REQUIRED WORK
Without the pictures, output the lines of the material from the very first through the one that holds "410), 4.3)]).build('embankment_steps', m_path))".
-- START SOURCE MATERIAL --
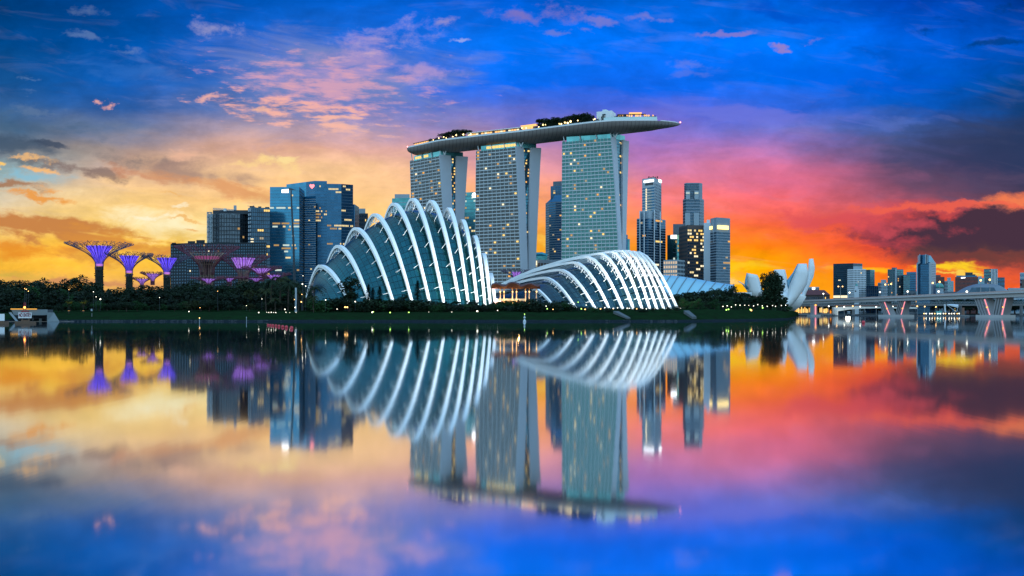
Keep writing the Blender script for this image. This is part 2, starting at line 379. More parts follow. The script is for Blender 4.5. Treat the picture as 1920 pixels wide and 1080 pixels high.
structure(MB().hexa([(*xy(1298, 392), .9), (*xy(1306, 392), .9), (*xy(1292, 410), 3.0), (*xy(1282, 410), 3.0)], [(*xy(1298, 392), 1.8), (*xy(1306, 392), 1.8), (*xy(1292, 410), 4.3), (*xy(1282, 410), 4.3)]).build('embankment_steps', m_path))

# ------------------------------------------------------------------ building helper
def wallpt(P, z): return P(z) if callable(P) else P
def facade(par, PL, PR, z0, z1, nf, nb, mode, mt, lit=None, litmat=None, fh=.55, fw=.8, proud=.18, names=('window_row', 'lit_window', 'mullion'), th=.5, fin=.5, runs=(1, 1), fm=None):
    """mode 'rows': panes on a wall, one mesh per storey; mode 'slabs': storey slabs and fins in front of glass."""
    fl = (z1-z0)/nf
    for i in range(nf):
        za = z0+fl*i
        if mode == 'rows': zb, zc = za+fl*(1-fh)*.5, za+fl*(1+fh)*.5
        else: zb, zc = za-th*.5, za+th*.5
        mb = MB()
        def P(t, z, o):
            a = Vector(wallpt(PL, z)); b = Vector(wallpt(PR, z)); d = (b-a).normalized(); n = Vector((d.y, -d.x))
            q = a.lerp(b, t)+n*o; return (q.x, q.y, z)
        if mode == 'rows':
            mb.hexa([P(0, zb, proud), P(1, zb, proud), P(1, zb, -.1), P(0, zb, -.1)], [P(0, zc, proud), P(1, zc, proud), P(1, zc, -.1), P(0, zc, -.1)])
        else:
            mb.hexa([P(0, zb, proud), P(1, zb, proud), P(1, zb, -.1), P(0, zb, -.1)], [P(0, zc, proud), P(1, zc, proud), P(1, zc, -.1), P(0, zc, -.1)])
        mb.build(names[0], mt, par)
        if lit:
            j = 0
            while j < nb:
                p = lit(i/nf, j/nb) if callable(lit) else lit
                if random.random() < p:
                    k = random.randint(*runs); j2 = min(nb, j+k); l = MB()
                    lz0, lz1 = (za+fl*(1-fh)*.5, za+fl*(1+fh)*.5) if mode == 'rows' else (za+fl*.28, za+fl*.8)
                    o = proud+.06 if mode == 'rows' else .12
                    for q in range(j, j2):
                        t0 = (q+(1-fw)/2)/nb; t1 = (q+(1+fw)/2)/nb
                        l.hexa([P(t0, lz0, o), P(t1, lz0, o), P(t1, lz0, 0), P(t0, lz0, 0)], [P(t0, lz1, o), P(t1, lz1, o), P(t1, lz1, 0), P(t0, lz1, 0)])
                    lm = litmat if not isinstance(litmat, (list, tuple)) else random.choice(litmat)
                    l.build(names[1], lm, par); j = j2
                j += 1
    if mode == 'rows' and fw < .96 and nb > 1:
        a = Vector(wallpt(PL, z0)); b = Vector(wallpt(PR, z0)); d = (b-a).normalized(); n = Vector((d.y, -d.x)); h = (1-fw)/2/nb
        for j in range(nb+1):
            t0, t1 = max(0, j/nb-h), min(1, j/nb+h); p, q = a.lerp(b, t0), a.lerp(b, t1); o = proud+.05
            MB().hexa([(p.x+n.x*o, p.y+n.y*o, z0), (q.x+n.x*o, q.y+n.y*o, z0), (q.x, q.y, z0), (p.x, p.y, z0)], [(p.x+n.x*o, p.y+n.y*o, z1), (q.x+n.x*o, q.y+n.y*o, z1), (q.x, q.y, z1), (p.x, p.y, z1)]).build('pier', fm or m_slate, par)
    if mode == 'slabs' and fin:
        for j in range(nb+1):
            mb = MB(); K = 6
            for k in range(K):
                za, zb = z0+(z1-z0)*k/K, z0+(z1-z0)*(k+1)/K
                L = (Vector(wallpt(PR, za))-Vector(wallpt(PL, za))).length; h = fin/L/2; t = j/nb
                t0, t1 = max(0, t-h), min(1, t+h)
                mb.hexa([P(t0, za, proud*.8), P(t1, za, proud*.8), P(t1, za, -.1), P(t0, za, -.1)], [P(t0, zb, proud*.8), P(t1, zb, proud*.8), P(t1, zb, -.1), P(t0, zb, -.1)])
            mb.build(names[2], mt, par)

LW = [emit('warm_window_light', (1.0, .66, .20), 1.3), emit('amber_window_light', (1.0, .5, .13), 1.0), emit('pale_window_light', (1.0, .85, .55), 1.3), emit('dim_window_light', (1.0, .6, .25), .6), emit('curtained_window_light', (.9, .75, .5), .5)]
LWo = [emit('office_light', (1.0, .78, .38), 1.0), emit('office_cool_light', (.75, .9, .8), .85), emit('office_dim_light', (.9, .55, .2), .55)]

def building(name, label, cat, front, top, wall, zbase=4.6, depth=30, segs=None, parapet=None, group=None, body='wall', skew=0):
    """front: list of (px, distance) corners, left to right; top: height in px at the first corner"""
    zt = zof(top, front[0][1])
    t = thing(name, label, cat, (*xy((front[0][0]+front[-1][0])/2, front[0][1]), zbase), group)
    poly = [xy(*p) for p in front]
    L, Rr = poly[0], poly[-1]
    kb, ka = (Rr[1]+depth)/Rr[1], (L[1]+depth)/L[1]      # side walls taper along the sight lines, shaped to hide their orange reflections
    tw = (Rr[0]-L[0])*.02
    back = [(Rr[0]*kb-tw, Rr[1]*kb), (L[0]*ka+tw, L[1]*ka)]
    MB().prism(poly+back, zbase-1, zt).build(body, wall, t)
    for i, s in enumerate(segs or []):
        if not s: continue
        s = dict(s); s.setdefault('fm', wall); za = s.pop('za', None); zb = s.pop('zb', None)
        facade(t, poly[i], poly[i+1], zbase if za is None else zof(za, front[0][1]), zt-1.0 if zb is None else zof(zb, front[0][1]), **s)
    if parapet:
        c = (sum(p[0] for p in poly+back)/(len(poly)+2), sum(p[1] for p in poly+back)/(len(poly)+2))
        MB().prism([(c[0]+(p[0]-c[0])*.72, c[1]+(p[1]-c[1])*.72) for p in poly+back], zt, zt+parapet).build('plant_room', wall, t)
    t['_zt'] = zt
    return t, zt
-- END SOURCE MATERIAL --
IN RESPONSE
Keep writing the Blender script for this image. This is part 2, starting at line 379. More parts follow. The script is for Blender 4.5. Treat the picture as 1920 pixels wide and 1080 pixels high.
structure(MB().hexa([(*xy(1298, 392), .9), (*xy(1306, 392), .9), (*xy(1292, 410), 3.0), (*xy(1282, 410), 3.0)], [(*xy(1298, 392), 1.8), (*xy(1306, 392), 1.8), (*xy(1292, 410), 4.3), (*xy(1282, 410), 4.3)]).build('embankment_steps', m_path))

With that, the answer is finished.